Trajectory describes where the system is moving. It asks what future is becoming more likely because of the patterns that exist today. An organization experiencing disruption may actually be strengthening its future if it is rebuilding trust, developing new capabilities, and creating healthier ways of working. Another organization may be producing record results while quietly reducing its ability to adapt.
Tension describes the competing forces shaping movement. Every living system contains both generative and degenerative dynamics. Renewal and decline exist together. The question is not whether these forces are present, but which ones are becoming dominant and whether the system has the capacity to transform tension into renewal.
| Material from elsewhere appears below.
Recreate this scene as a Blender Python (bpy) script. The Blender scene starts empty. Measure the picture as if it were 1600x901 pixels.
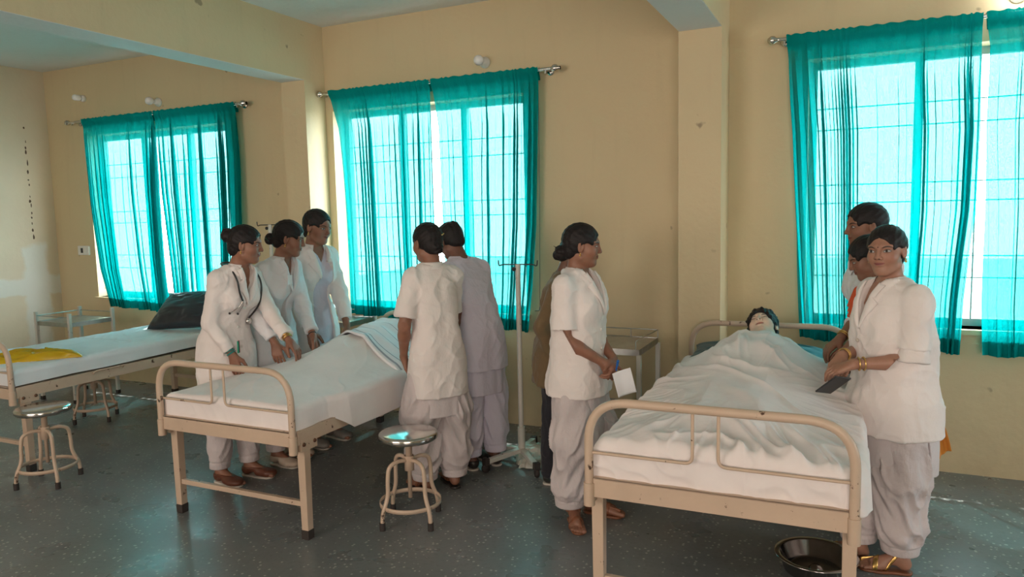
import bpy, math, random
import numpy as np
from mathutils import Vector, Matrix, Euler
random.seed(7)
sc = bpy.context.scene
COL = sc.collection
PI = math.pi

# ---------------------------------------------------------------- camera, world, light, exposure
CAM_Z, FPX = 1.62, 1143.7
yaw, pitch, roll = math.radians(-25.236), math.radians(5.834), math.radians(-1.293)
cy_, sy_, cp_, sp_ = math.cos(yaw), math.sin(yaw), math.cos(pitch), math.sin(pitch)
fwd = Vector((sy_*cp_, cy_*cp_, -sp_)); rgt = Vector((cy_, -sy_, 0)); upv = rgt.cross(fwd)
c_, s_ = math.cos(roll), math.sin(roll)
R_, U_ = c_*rgt + s_*upv, -s_*rgt + c_*upv
cd = bpy.data.cameras.new('camera'); cam = bpy.data.objects.new('camera', cd); COL.objects.link(cam)
cd.sensor_width = 36; cd.lens = FPX/1600*36; cd.clip_start = .05; cd.clip_end = 100
M = Matrix((( R_.x, U_.x, -fwd.x, 0), (R_.y, U_.y, -fwd.y, 0), (R_.z, U_.z, -fwd.z, CAM_Z), (0,0,0,1)))
cam.matrix_world = M; sc.camera = cam

sc.view_settings.view_transform = 'Standard'
try: sc.view_settings.look = 'None'
except Exception: pass
sc.view_settings.gamma = 1; sc.view_settings.use_curve_mapping = False
sc.view_settings.exposure = 0.16
sc.cycles.use_denoising = True
sc.cycles.max_bounces = 10; sc.cycles.diffuse_bounces = 5; sc.cycles.transparent_max_bounces = 24
sc.cycles.transmission_bounces = 8; sc.cycles.glossy_bounces = 4
sc.cycles.sample_clamp_indirect = 6; sc.cycles.caustics_reflective = False; sc.cycles.caustics_refractive = False

world = bpy.data.worlds.new('daylight'); sc.world = world; world.use_nodes = True
bg = world.node_tree.nodes['Background']; bg.inputs[0].default_value = (.90, .96, 1.0, 1); bg.inputs[1].default_value = 14.0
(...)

Time is therefore essential to understanding living systems. The past influences the present through accumulated experiences, relationships, and structures. The present creates conditions for emerging futures. The future is not predetermined, but it is shaped by the patterns that are reinforced today.
The Leadership Question
For leaders, the most important question may not simply be whether the system is successful today. The deeper question is whether the system is increasing or diminishing its capacity to sustain success into the future. A living system cannot be understood only through performance indicators. Leaders must also examine the deeper patterns that create those outcomes: the quality of relationships, the ability to learn, the alignment between purpose and action, and the balance between forces that regenerate and forces that deplete.
The distinction between vitality and coherence provides a more complete way of seeing organizations, communities, and nations. It reminds leaders that success can sometimes conceal decline, just as disruption can sometimes create the conditions for renewal. The critical question is not only, “How well is the system performing today?” It is also, “What is this system becoming capable of tomorrow?”